For over 2 years, government agencies, regulators, corporates and non profit organizations have released more than 80 proposals to support and sustain responsible and ethical AI development and maintenance.
What happens when you need to be compliant and ethical with AI?
Dilemma 1. International standards are not mature and continue to evolve.
AI is developing at a rapid pace, and it is hard for regulators to keep up.
Because regulations are evolving and not stabilized, you will need to follow the flow of the new rules on specific topic, area.
Dilemma 2. Standards and recommendations have different scope and addresses different issues.
In some cases, the focus of regulator or agencies was more on personal data privacy (e.g. RGPD), restrictions on AI (biometrics) , categorization of high-risk AI application or proposal of a risk based approach (EU, OECD).
In other instances or international entities (e.g. IEEE, CNIL, Singapore Monetary Authority, ACPR, ...) the focus is more on the intrinsic challenges of AI, particularly Machine Learning. So these reports are adressing issues mostly related to fairness, reliability, explainability.
Dilemma 3. Despite some significant differences, there is good news: some regulations or recommendations focus on common ethical principles!

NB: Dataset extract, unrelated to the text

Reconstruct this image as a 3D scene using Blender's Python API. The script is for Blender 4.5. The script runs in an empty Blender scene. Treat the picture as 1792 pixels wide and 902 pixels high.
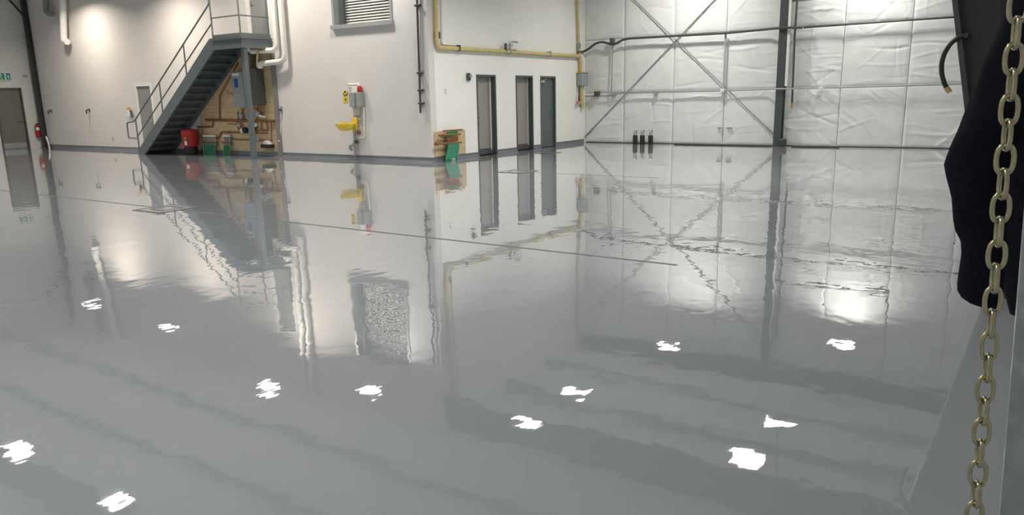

When grouping the analysis of these regulations together, common actions and measures can be identified and leveraged.
It will save you energy and work in defining and implementing "package of actions" to comply with homegeneous rules.
Dilemma 4. It's not enough to do a gap analysis and get a plan to close the gap for each specific AI initiative.
You need to develop an action plan not only at the AI project level but also at the corporate/organization level to ensure consistency in front of regulators.
Dilemma 5. Compliance and ethics apply throughout the lifecycle.
Unlike other technical projects, ethics and compliance are not over once the AI-ML developments phase are completed. It already starts at inception, follows with development, and should be extended to the go live/production phase to analyze any significant deviations created by the AI learning experience.
Dilemma 6. Compliance and ethics are a complex topic that requires strategic thinking.
You won't get there by allocating additional IT Data scientist resources to your existing team to detect bias, prevent discrimination or protect data.
You need an holistic and customized approach that encompasses different strategic dimensions: data analysis, process, organization, communication, training and technology, compliance, risk ... with significant involvement of different stakeholders (business, legal, compliance, model validation, risk managers, customers, etc)
Dilemma 7. You won't achieve compliance and ethics in "one go".
You need to develop your own strategy, taking one step at a time on the road to compliance, as regulations change. And structured and "step by step" approaches can help to save time and money in this area.
Dilemma 8. Last but not least. compliance and ethics are related to culture and corporate ownership.
You need to instill and distill from the top, a culture of AI compliance and risk management throughout the organization. And it takes time !
And that goes hand-in-hand with leadership and assigning clear roles, responsibilities and accountabilities throughout the entire organization.
Dilemma 9. Maybe our own dilemma ...
Rome wasn't built in a day !
But AI - ML are everywhere... and so is regulation.
So it's time for you to take note of this new environment, assess ethical and compliance impacts, evaluate your own dilemmas and build an appropriate strategy with a structured and progress plan.
You will be in a better position when regulator rings your doorbell on AI!